The case required the Court of Appeal to consider the relationship between an ordained minister in the Church of England, The Reverend Mr Sharpe, and his superior, the Bishop of Worcester.  Mr Sharpe had worked as a Rector between 2005 and 2009, with no written contract.  He brought a claim for constructive dismissal (requiring employment status) and alleged that he had suffered a detriment because of making protected disclosures (requiring employment or worker status).  Although Mr Sharpe had made an oath of obedience to the Bishop, he was given considerable freedom to carry out his duties.  The Bishop had no power to commence disciplinary proceedings against Mr Sharpe and could not remove him from his office.

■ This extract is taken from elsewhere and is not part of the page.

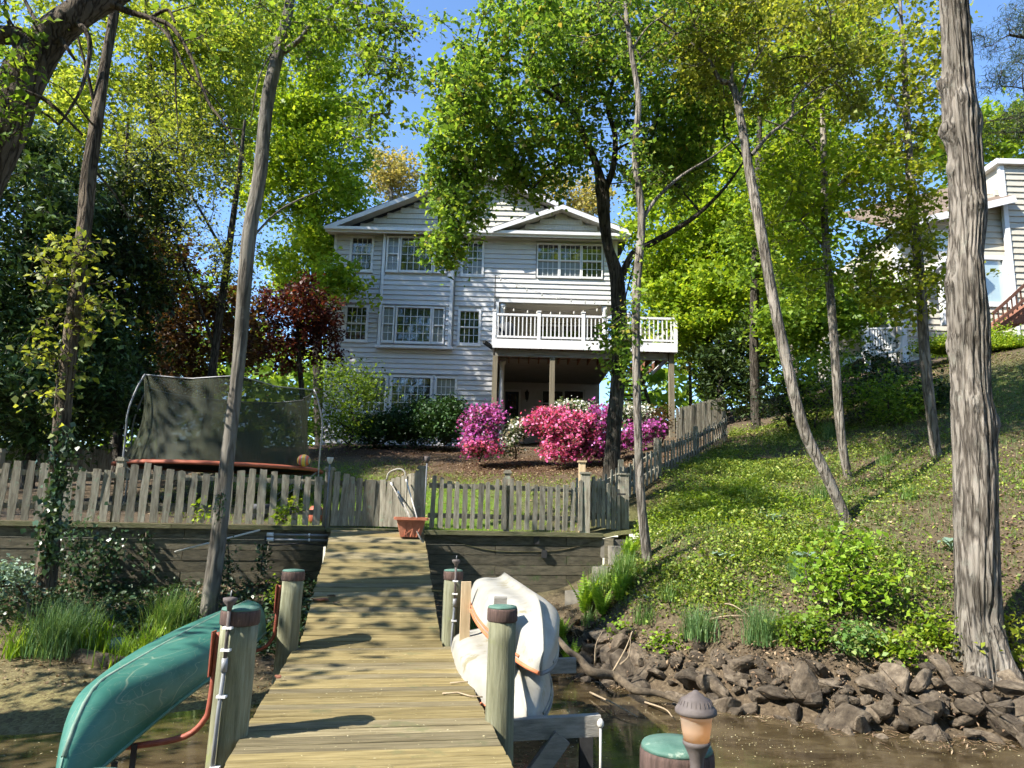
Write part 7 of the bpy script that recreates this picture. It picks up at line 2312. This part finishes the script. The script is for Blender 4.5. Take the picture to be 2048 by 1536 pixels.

The Court found that the position of Rector was governed by ecclesiastical law and that there was no necessity to imply a contract of employment between Mr Sharpe and the Bishop.  Because no contract existed, Mr Sharpe was also not a worker.  Even if a contract did exist, the Court did not believe it amounted to a contract of employment, noting “the freedom of rectors to go about their cure of souls in the way they see fit” and declaring it “impossible to think of a professional person in an employment situation who would have the same level of security of tenure and independence of action”.

While the facts in this scenario are unlikely to resonate with many employers, this unusual case is a strong reminder that workplace rights are built upon the foundation of employment status.  Employers need to periodically assess the status of their consultants, workers and employees to ensure that they are being correctly treated and their contracts accurately reflect the reality of their status.